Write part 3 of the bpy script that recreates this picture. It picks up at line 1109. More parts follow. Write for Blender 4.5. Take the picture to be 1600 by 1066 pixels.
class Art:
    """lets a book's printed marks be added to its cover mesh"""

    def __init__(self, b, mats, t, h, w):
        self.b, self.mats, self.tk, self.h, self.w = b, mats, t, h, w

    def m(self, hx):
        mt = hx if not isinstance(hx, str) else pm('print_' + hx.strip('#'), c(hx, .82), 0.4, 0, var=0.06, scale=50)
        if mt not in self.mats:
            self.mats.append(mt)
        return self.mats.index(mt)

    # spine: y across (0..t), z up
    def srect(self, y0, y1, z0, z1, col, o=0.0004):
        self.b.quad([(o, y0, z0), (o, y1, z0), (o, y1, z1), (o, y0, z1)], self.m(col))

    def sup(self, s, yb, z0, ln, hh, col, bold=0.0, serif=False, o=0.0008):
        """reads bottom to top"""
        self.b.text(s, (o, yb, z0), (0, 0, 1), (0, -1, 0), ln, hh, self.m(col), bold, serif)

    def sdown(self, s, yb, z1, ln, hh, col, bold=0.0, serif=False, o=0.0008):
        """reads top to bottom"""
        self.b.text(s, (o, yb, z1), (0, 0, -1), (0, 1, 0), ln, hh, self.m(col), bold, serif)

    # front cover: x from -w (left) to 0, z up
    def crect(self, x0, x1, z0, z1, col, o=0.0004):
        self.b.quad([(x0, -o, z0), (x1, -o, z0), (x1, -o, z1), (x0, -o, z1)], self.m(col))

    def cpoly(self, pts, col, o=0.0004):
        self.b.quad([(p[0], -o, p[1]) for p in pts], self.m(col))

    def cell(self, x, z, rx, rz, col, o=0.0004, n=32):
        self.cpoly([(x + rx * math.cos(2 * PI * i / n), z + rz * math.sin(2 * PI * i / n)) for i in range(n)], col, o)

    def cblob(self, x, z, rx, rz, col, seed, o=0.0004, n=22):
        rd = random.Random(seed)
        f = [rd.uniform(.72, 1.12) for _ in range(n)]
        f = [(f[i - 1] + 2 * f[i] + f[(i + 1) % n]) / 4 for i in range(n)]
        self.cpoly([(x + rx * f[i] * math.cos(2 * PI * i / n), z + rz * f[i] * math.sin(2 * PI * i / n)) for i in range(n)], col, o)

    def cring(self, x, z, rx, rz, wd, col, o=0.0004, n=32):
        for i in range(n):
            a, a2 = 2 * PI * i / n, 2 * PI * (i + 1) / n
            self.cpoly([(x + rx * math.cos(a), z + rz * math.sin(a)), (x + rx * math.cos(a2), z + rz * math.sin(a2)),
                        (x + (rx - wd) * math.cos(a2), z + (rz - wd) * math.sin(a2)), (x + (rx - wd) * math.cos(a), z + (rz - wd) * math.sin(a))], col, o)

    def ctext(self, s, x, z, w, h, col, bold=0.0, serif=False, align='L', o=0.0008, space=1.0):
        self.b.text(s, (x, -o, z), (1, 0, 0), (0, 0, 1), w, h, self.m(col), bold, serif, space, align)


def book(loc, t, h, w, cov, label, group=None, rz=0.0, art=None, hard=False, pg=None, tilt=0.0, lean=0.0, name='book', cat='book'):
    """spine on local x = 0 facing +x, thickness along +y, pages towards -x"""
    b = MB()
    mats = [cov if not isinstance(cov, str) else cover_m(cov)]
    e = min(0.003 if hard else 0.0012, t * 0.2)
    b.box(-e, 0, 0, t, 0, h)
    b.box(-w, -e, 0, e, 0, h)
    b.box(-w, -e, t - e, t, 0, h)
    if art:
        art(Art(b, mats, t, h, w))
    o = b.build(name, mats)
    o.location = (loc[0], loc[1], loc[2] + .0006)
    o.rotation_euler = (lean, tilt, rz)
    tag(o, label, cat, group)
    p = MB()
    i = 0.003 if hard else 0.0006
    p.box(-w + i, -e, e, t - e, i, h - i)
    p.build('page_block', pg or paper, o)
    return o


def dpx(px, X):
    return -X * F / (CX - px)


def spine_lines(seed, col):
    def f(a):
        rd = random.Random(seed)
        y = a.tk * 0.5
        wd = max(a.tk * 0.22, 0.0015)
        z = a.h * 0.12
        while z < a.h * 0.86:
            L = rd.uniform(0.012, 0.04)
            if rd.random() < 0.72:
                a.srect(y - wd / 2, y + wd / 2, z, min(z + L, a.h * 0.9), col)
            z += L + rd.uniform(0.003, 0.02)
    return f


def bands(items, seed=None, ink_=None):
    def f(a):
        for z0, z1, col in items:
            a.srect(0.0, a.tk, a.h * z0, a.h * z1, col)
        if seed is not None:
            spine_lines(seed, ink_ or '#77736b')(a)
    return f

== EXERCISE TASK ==
Everything from the first line above through the line that contains "a book's printed" should be duplicated exactly, please, and nothing beyond it.

== ANSWER TO THE EXERCISE ==
Write part 3 of the bpy script that recreates this picture. It picks up at line 1109. More parts follow. Write for Blender 4.5. Take the picture to be 1600 by 1066 pixels.
class Art:
    """lets a book's printed marks be added to its cover mesh"""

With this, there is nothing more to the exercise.